Among them was Ora Kuperstein who was interviewed on Israeli Channel 12 and said her family was looking for her nephew, 21-year-old Bar, who was working at the rave that was attacked by Hamas, and taken into Gaza. “Nobody has told us anything. Nobody is helping us. It’s chaos,” she said. “His parents know nothing. He got there on Friday evening. From the videos we’ve seen he was next to the guards, who were the first to get shot.

“He had no weapon, they took him with other young people.”

Videos circulating online appear to show Israelis in the hands of Hamas fighters both during their seizure from communities in southern Israel and later in locations in Gaza, with one geolocated video showing a truck being driven through crowds on the Gaza Strip with Israeli hostages.

Another video circulating appeared to show an Israeli child in the coastal strip, while yet another appeared to show a wounded Israeli soldier in Gaza being beaten by bystanders.

Despite the displaying of the hostages on their arrival in Gaza, the working assumption is that they will have been quickly dispersed amid fears they will be used as human shields in the likelihood of an Israeli ground assault.

IDF officials have announced they are compiling a “situational picture” for locating the captives, both soldiers and civilians, saying: “Some families have already received messages about their loved ones.”

An Egyptian official said Israel had already sought help from Cairo to ensure the safety of the hostages, and that Egypt’s intelligence chief had contacted Hamas and the smaller but more radical Islamic Jihad group, which also took part in the incursion, to seek information.

The official said Palestinian leaders claimed that they did not yet have a “full picture” of hostages, but said those who were brought into Gaza were taken to secure locations across the territory. “It’s clear that they have a big number – several dozens,” said the official, who asked not to be identified because he was not authorised to brief media.

The sheer scale of the hostage crisis confronting Israel suggests that the experience of the country’s most high profile former hostage in Gaza, Gilad Shalit, who was held for more than five years after being taken prisoner in 2006 is unlikely to be indicative of how they will be treated.

While Hamas has probably based its judgments over how Israeli society will react to a large hostage-taking on the precedent of Shalit, who was exchanged for 1,000 Palestinian prisoners, it is far from a given that Israel, reeling from the shock of Hamas’s assault and after declaring war, will see its hands as being tied by Hamas in its military response.

While Conricus spoke of the hostages as “shaping the future of the war”, military planning for a land incursion into Gaza will also be coloured by other considerations.
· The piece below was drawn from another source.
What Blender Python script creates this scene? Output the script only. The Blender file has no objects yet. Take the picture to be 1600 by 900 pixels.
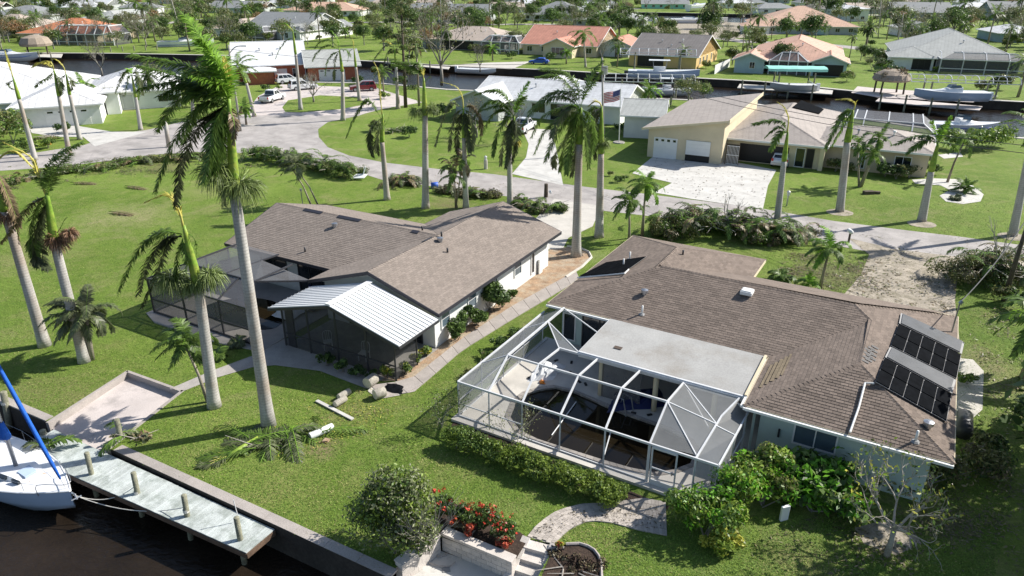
import bpy, math, random
import numpy as np
from mathutils import Vector, Matrix
from mathutils.geometry import tessellate_polygon
random.seed(7); RNG = np.random.default_rng(7)
scene = bpy.context.scene
# ------------------------------------------------ camera, world, sun, exposure
CAM_H, TILT, FPX = 19.5, math.radians(24), 1110.0
cam_d = bpy.data.cameras.new("camera"); cam = bpy.data.objects.new("camera", cam_d)
scene.collection.objects.link(cam); scene.camera = cam
cam.location = (0, 0, CAM_H); cam.rotation_euler = (math.radians(90)-TILT, 0, 0)
cam_d.sensor_width = 36.0; cam_d.lens = 36.0*FPX/1600.0; cam_d.clip_start = 0.5; cam_d.clip_end = 3000
SUN_AZ, SUN_EL = math.radians(19), math.radians(38.5)      # azimuth from +X towards +Y
world = bpy.data.worlds.new("World"); scene.world = world; world.use_nodes = True
wn = world.node_tree.nodes; bg = wn["Background"]; sky = wn.new("ShaderNodeTexSky")
sky.sky_type = 'NISHITA'; sky.sun_disc = False; sky.sun_elevation = SUN_EL; sky.sun_rotation = math.pi/2-SUN_AZ
world.node_tree.links.new(sky.outputs[0], bg.inputs[0]); bg.inputs[1].default_value = 0.090
sl = bpy.data.lights.new("sun", 'SUN'); sl.energy = 4.8; sl.angle = math.radians(0.5); sl.color = (1, .955, .88)
so = bpy.data.objects.new("sun", sl); scene.collection.objects.link(so); so.location = (40, 40, 80)
sd = Vector((math.cos(SUN_AZ)*math.cos(SUN_EL), math.sin(SUN_AZ)*math.cos(SUN_EL), math.sin(SUN_EL)))
so.rotation_euler = sd.to_track_quat('Z', 'Y').to_euler()
vs = scene.view_settings; vs.view_transform = 'Standard'; vs.look = 'None'; vs.exposure = 0.62; vs.gamma = 1
scene.cycles.max_bounces = 5; scene.cycles.transparent_max_bounces = 24; scene.cycles.diffuse_bounces = 2
scene.cycles.glossy_bounces = 2; scene.cycles.transmission_bounces = 2; scene.cycles.caustics_reflective = False
# ------------------------------------------------ survey: a pixel of the photograph and a height give a point in the place
S_, C_ = math.sin(TILT), math.cos(TILT)
def A(px, py, z=0.0):
    x = (px-800)/FPX; y = (450-py)/FPX; dz = -S_+y*C_; t = (z-CAM_H)/dz
    return Vector((x*t, (C_+y*S_)*t, z))
def depth_of(p): return p[1]*C_-(p[2]-CAM_H)*S_
def at_depth(px, py, w):
    x = (px-800)/FPX*w; u = (450-py)/FPX*w
    return Vector((x, w*C_+u*S_, CAM_H-w*S_+u*C_))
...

One factor will be the awareness in the Israeli military command that in launching Saturday’s surprise attack, Hamas’s own planning in all likelihood was that it would prompt Israeli forces to enter built-up urban areas of Gaza.

Hamas’s thinking – rightly or wrongly – is that based on previous rounds of fighting in Gaza, its prepared positions, including tunnel systems, level the playing field with Israeli forces, with armour vulnerable to anti-tank missiles and mines at close quarters.

In particular the IDF will be mindful of its experiences during the 2014 Gaza war when 13 soldiers were killed in one night of heavy urban fighting in the Shejaiya neighbourhood of Gaza City after soldiers were ambushed with an anti-tank mine and machine gun fire.

While Israeli forces have leaned heavily on their overwhelming advantage in air power and artillery placed on the higher ground to the east of Gaza, one of the enduring lessons of the periodic bouts of fighting is how Hamas, including its leadership, has always managed to emerge after the end of periods of conflict able to begin rearming almost immediately.

In part that is because of the geography of the Gaza Strip. With its dense and maze-like urban landscape, the Israeli military’s tactic of approaching through more open rural areas of farmland in the north, centre and south of Gaza – where tanks are able to operate more easily – are now familiar to both sides.

Over the years of fighting, Hamas has also shown its ability to adapt its approach to Israeli tactics, applying lessons from elsewhere, including those learned from other groups under Iran’s tutelage such as Hezbollah in Lebanon.

That message was underlined by Hamas itself. “We are prepared for all options, including all-out war,” said Saleh al-Arouri, the deputy head of the Hamas political bureau. “We are ready to do whatever is necessary for the dignity and freedom of our people.”